— BEGIN Supplied material —
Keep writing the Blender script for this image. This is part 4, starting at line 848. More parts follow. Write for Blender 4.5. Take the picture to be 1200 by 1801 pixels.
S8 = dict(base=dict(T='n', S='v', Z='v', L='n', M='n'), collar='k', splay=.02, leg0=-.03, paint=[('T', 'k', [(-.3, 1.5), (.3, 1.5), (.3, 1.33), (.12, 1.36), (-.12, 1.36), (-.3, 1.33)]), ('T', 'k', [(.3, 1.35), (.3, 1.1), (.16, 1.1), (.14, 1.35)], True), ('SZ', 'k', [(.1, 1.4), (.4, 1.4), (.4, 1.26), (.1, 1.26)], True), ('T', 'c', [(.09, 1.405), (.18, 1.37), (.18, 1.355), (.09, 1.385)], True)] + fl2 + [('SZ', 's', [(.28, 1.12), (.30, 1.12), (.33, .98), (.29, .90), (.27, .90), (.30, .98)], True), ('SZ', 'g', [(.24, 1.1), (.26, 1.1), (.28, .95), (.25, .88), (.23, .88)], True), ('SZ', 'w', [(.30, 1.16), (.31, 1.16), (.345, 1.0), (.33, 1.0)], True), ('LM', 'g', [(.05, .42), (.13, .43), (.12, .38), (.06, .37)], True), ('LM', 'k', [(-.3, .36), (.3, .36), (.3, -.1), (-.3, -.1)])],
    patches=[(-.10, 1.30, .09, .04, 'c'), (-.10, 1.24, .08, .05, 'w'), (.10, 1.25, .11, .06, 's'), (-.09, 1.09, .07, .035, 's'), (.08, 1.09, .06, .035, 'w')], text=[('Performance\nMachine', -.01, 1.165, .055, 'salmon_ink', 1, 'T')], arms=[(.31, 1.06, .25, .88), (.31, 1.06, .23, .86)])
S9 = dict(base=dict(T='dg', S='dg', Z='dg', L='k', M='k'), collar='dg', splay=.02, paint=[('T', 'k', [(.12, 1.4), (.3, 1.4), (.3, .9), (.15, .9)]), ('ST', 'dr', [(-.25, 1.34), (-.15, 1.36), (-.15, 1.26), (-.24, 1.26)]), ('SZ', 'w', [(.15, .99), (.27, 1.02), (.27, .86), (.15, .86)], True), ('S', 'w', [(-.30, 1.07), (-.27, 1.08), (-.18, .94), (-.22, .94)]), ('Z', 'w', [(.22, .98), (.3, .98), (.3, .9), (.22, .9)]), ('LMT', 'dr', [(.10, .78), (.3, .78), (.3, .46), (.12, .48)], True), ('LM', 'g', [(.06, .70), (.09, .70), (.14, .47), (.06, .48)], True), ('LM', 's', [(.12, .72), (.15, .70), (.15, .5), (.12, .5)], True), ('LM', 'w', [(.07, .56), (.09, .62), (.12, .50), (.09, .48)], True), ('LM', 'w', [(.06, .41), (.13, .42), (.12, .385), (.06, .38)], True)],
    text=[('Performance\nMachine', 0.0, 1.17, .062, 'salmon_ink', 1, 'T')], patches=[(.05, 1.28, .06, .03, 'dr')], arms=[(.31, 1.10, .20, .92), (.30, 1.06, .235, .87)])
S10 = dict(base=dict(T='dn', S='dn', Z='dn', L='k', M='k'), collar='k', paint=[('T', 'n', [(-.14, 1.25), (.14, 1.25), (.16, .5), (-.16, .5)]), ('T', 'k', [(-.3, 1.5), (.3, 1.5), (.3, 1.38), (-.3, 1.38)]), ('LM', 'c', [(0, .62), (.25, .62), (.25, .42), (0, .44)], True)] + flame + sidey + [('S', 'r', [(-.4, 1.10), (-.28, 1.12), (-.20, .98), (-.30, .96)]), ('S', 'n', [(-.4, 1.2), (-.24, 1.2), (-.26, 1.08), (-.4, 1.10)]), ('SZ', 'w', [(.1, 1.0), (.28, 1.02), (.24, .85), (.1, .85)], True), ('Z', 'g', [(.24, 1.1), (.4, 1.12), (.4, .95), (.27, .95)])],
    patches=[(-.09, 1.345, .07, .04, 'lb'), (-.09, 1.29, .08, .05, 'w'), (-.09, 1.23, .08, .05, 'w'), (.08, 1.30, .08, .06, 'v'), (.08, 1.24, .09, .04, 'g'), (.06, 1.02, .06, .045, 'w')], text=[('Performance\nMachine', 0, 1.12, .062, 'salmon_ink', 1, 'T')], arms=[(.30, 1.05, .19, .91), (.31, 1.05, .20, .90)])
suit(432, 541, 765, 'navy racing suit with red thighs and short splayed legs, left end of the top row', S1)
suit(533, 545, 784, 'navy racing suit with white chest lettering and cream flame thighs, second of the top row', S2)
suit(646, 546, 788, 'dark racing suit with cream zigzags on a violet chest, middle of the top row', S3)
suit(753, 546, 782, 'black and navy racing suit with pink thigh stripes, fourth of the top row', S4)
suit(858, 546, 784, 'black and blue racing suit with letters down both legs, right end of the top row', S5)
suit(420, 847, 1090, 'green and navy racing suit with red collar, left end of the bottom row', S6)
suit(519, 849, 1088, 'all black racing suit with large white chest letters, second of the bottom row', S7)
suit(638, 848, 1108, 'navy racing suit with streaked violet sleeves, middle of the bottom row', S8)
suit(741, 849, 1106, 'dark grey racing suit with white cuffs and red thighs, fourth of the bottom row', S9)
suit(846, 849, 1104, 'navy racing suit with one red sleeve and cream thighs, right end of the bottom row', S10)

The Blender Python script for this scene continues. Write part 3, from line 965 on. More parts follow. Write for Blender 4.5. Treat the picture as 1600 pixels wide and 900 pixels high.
— END Supplied material —
### Aim of the exercise
Exactly as written, please output every entry.

### Response to this exercise
Keep writing the Blender script for this image. This is part 4, starting at line 848. More parts follow. Write for Blender 4.5. Take the picture to be 1200 by 1801 pixels.
S8 = dict(base=dict(T='n', S='v', Z='v', L='n', M='n'), collar='k', splay=.02, leg0=-.03, paint=[('T', 'k', [(-.3, 1.5), (.3, 1.5), (.3, 1.33), (.12, 1.36), (-.12, 1.36), (-.3, 1.33)]), ('T', 'k', [(.3, 1.35), (.3, 1.1), (.16, 1.1), (.14, 1.35)], True), ('SZ', 'k', [(.1, 1.4), (.4, 1.4), (.4, 1.26), (.1, 1.26)], True), ('T', 'c', [(.09, 1.405), (.18, 1.37), (.18, 1.355), (.09, 1.385)], True)] + fl2 + [('SZ', 's', [(.28, 1.12), (.30, 1.12), (.33, .98), (.29, .90), (.27, .90), (.30, .98)], True), ('SZ', 'g', [(.24, 1.1), (.26, 1.1), (.28, .95), (.25, .88), (.23, .88)], True), ('SZ', 'w', [(.30, 1.16), (.31, 1.16), (.345, 1.0), (.33, 1.0)], True), ('LM', 'g', [(.05, .42), (.13, .43), (.12, .38), (.06, .37)], True), ('LM', 'k', [(-.3, .36), (.3, .36), (.3, -.1), (-.3, -.1)])],
    patches=[(-.10, 1.30, .09, .04, 'c'), (-.10, 1.24, .08, .05, 'w'), (.10, 1.25, .11, .06, 's'), (-.09, 1.09, .07, .035, 's'), (.08, 1.09, .06, .035, 'w')], text=[('Performance\nMachine', -.01, 1.165, .055, 'salmon_ink', 1, 'T')], arms=[(.31, 1.06, .25, .88), (.31, 1.06, .23, .86)])
S9 = dict(base=dict(T='dg', S='dg', Z='dg', L='k', M='k'), collar='dg', splay=.02, paint=[('T', 'k', [(.12, 1.4), (.3, 1.4), (.3, .9), (.15, .9)]), ('ST', 'dr', [(-.25, 1.34), (-.15, 1.36), (-.15, 1.26), (-.24, 1.26)]), ('SZ', 'w', [(.15, .99), (.27, 1.02), (.27, .86), (.15, .86)], True), ('S', 'w', [(-.30, 1.07), (-.27, 1.08), (-.18, .94), (-.22, .94)]), ('Z', 'w', [(.22, .98), (.3, .98), (.3, .9), (.22, .9)]), ('LMT', 'dr', [(.10, .78), (.3, .78), (.3, .46), (.12, .48)], True), ('LM', 'g', [(.06, .70), (.09, .70), (.14, .47), (.06, .48)], True), ('LM', 's', [(.12, .72), (.15, .70), (.15, .5), (.12, .5)], True), ('LM', 'w', [(.07, .56), (.09, .62), (.12, .50), (.09, .48)], True), ('LM', 'w', [(.06, .41), (.13, .42), (.12, .385), (.06, .38)], True)],
    text=[('Performance\nMachine', 0.0, 1.17, .062, 'salmon_ink', 1, 'T')], patches=[(.05, 1.28, .06, .03, 'dr')], arms=[(.31, 1.10, .20, .92), (.30, 1.06, .235, .87)])
S10 = dict(base=dict(T='dn', S='dn', Z='dn', L='k', M='k'), collar='k', paint=[('T', 'n', [(-.14, 1.25), (.14, 1.25), (.16, .5), (-.16, .5)]), ('T', 'k', [(-.3, 1.5), (.3, 1.5), (.3, 1.38), (-.3, 1.38)]), ('LM', 'c', [(0, .62), (.25, .62), (.25, .42), (0, .44)], True)] + flame + sidey + [('S', 'r', [(-.4, 1.10), (-.28, 1.12), (-.20, .98), (-.30, .96)]), ('S', 'n', [(-.4, 1.2), (-.24, 1.2), (-.26, 1.08), (-.4, 1.10)]), ('SZ', 'w', [(.1, 1.0), (.28, 1.02), (.24, .85), (.1, .85)], True), ('Z', 'g', [(.24, 1.1), (.4, 1.12), (.4, .95), (.27, .95)])],
    patches=[(-.09, 1.345, .07, .04, 'lb'), (-.09, 1.29, .08, .05, 'w'), (-.09, 1.23, .08, .05, 'w'), (.08, 1.30, .08, .06, 'v'), (.08, 1.24, .09, .04, 'g'), (.06, 1.02, .06, .045, 'w')], text=[('Performance\nMachine', 0, 1.12, .062, 'salmon_ink', 1, 'T')], arms=[(.30, 1.05, .19, .91), (.31, 1.05, .20, .90)])
suit(432, 541, 765, 'navy racing suit with red thighs and short splayed legs, left end of the top row', S1)
suit(533, 545, 784, 'navy racing suit with white chest lettering and cream flame thighs, second of the top row', S2)
suit(646, 546, 788, 'dark racing suit with cream zigzags on a violet chest, middle of the top row', S3)
suit(753, 546, 782, 'black and navy racing suit with pink thigh stripes, fourth of the top row', S4)
suit(858, 546, 784, 'black and blue racing suit with letters down both legs, right end of the top row', S5)
suit(420, 847, 1090, 'green and navy racing suit with red collar, left end of the bottom row', S6)
suit(519, 849, 1088, 'all black racing suit with large white chest letters, second of the bottom row', S7)
suit(638, 848, 1108, 'navy racing suit with streaked violet sleeves, middle of the bottom row', S8)
suit(741, 849, 1106, 'dark grey racing suit with white cuffs and red thighs, fourth of the bottom row', S9)
suit(846, 849, 1104, 'navy racing suit with one red sleeve and cream thighs, right end of the bottom row', S10)

The Blender Python script for this scene continues. Write part 3, from line 965 on. More parts follow. Write for Blender 4.5. Treat the picture as 1600 pixels wide and 900 pixels high.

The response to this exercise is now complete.